The “disparate forces” to which the SSP should be reaching out are not “the SNP and the Lib Dems” but the scattered forces of the Left in Scotland, and in Britain as a whole.
A CLASS APPROACH TO INTERNATIONAL CAMPAIGNING
The SSP needs to sharpen the political profile of its campaigning around international issues. Sometimes it looks as if the SSP has nothing to say about Iraq or Afghanistan, for example, other than ‘troops out’ or ‘troops out now’.
In fact, in relation to Iraq, SSP policy is not just to oppose the occupation of the country but also to build support for the new trade unions emerging in post-Saddam Iraq. A similar class approach needs to be extended to other international issues as well: the enemies of American imperialism can be every bit as much the enemies of the working class.
SSP policy of supporting Maoists in Nepal, Stalinists in Cuba, and a boycott of Israeli goods likewise has nothing to do with socialist internationalism. The SSP needs to begin a process of reassessing its overall approach to international issues.

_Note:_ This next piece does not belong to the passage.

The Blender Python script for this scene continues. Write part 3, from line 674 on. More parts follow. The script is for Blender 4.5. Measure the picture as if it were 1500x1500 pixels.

DEFINING SOCIALISM & SOCIALIST STRATEGY
Socialism is the self-emancipation of the working class. It is not a ‘mixed economy’ (i.e. a capitalist economy with some nationalised industries) plus a welfare state. It is not something to be achieved through a series of parliamentary reforms. And it certainly is not something to be achieved by voting for the SNP in the first-past-the-post constituencies a fortnight ago.
With some local exceptions, political education in the SSP has generally been a long way down the agenda. In recent months it has tended to fall off the agenda completely. Alongside of campaigning and organised intervention into the labour movement, the SSP needs to develop and promote at branch level an educational programme which equips its members with an understanding of class-struggle socialism, which, for us, means the Marxist tradition.